Threads
- Alice Patterson
- Jun 29, 2019
- 2 min read
Updated: Apr 26, 2022

Sometimes, you don't realize you're missing something until you find it: love that makes your heart beat again; the feeling that comes from re-connecting with old friends; that old, silver hoop earring under the couch that you thought was in your jewelry box all along.
With each conversation I had with old friends at this weekend's High School Reunion, I was taken back to my youth; the memories and stories we shared are colorful threads connecting my past to my present. Every grade school crush, every high school party, every sport or instrument I played or cheer I ever yelled are all stitches woven deep and strong into my soul's quilt. The re-connections, the remembering, the sharing of stories had been missing for me, and I didn't even know it.

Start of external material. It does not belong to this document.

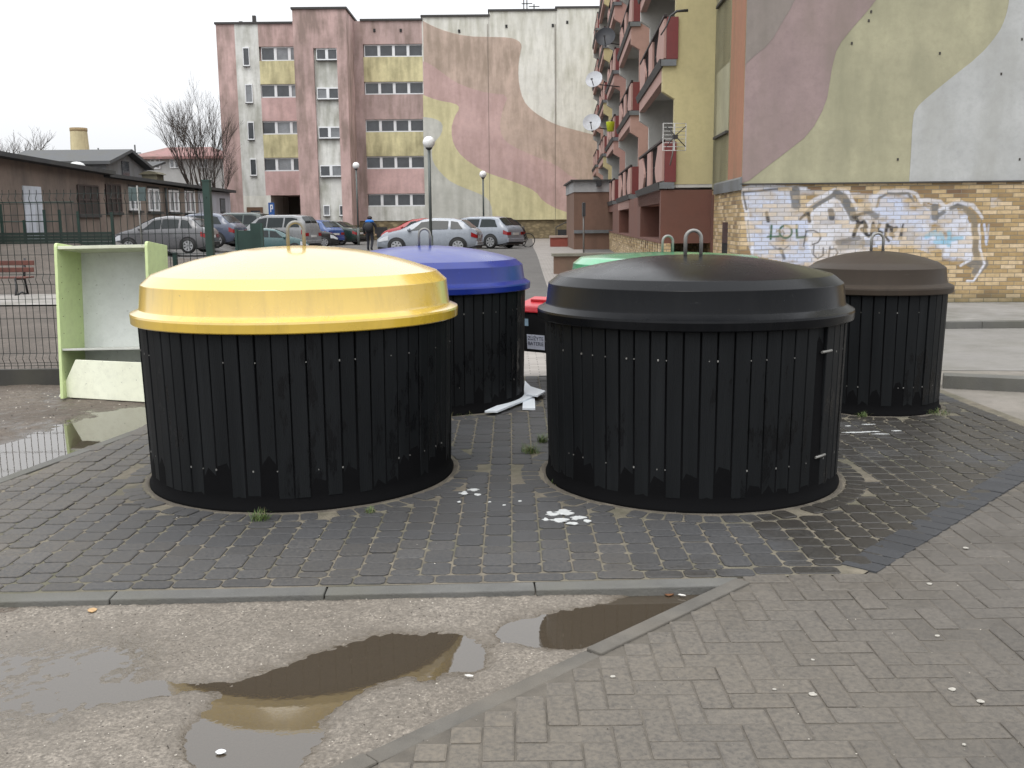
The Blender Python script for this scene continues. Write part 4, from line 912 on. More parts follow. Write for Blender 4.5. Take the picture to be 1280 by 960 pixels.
# long face: corner strip, window column, loggia piers, balconies
or_m = M('orange_brown_plaster', (0.348, 0.167, 0.101), .9, .1, 1.0, grime=.6, gcol=(.14, .12, .07), gscale=.5)
ye_m = M('pale_yellow_facade', (.50, .44, .24), .9, .07, .8, grime=.45, gcol=(.36, .31, .18), gscale=.5)
pk_m = M('pink_facade', (0.411, 0.256, 0.219), .9, .08, .8, grime=.4, gcol=(.33, .21, .18))
wh_m = M('white_loggia_plaster', (0.478, 0.469, 0.442), .9, .06, .8, grime=.4, gcol=(.4, .38, .34))
br_m = M('brown_red_render', (0.149, 0.063, 0.045), .9, .08, .8, grime=.4, gcol=(.11, .06, .045))
rd_m = M('dark_red_parapet_panel', (0.16, 0.028, 0.028), .6, .12, 2, grime=.3)
y1 = facade(912.5, 120)[0]; y2 = facade(893, 120)[0]
zf = [ZB + .02] + [2.30 + 2.63 * k for k in range(1, 6)]     # floor levels
cw = MB(); cw.box(-.004, .3, .0, y1, ZB + .14, 15, 0)
wz0 = [facade(905, 166)[1] + 2.63 * k for k in range(4)]
zprev = ZB + .14
for a in wz0:
    cw.box(0, .35, y1, y2, zprev, a, 1); cw.box(0, .35, y1, y1 + .12, a, a + 1.3, 1); cw.box(0, .35, y2 - .35, y2, a, a + 1.3, 1); zprev = a + 1.3
cw.box(0, .35, y1, y2, zprev, 15, 1); cw.box(.36, .6, y1, 62, ZB, 15, 1)
cw.build('facade_wall', [or_m, ye_m], AB)
for a in wz0:
    f = MB().box(.22, .28, y1 + .12, y2 - .35, a, a + .07).box(.22, .28, y1 + .12, y2 - .35, a + 1.23, a + 1.3)
    for yy in (y1 + .12, (y1 + y2) / 2 - .15, y2 - .42): f.box(.215, .285, yy, yy + .07, a + .07, a + 1.23)
    wo_ = f.build('window', white_pvc, AB)
    MB().box(.24, .26, y1 + .15, y2 - .38, a + .03, a + 1.27).build('pane', glass_grey, wo_); MB().box(-.06, .22, y1 + .05, y2 - .30, a - .05, a - .002).build('sill', coping, wo_)
PITCHB, BAYL, NB = 9.8, 6.5, 5
Y0 = y2 + .0
bU, bL = .84, 1.10
def pier_poly(full):
    q = [(0, ZB + .14), (-bU, ZB + .14)]
    for k in range(1, 5):
        z = zf[k]; q += [(-bU, z - .78), (-bL, z - .62), (-bL, z - .02), (-bU, z - .02)]
    return q + [(-bU, 15), (0, 15)]
bays = []
grille_m = M('wrought_iron_infill', (.022, .014, .014), .6, .2)
yell = {0: ye_m, 1: pk_m, 2: pk_m, 3: ye_m, 4: pk_m}
for b in range(NB):
    yb = Y0 + PITCHB * b; m_ = yell[b]
    MB().prism(pier_poly(1), lambda a, z, d: (a, d, z), yb, yb + .22, 0).build('loggia_pier', m_, AB)
    MB().prism([(a * .985, z) for a, z in pier_poly(1)], lambda a, z, d: (a, d, z), yb + BAYL - .22, yb + BAYL, 0).build('loggia_pier', wh_m, AB)
    bw_ = MB(); bw_.box(.0, .35, yb + .22, yb + BAYL - .22, ZB + .14, 15, 0); bw_.box(-.003, .35, yb + BAYL, yb + PITCHB, ZB + .14, 15, 1); bw_.build('loggia_back_wall', [wh_m, m_], AB)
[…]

I needed to hear my friends' versions of events past, and compare them to my own. I needed to hear their voices to remind me how much things remained the same. I needed to remember, with them, people who we'd lost. I needed to feel tethered, ever so briefly, to the experiences that shaped me so long ago.
Driving the three hours home to Chico from the Bay offered more time for reflection. I wondered about each of my friends. Had they accomplished what they'd wanted to in life so far? Have they found peace amidst the storms that've hit all of our lives over the last 30+ years? Have they found joy? Then I turned the questions inward: Have I done the things most important to me? Have I found peace despite life's shit storms? Joy? My answers are as varied and colorful as the threads that make me whole.
Finding a few of my missing pieces this weekend has filled my heart and re-sparked my gratitude for all I have. Thank you, friends--new and old--for continuing to shape my life. I can only hope I'm becoming the best version of myself.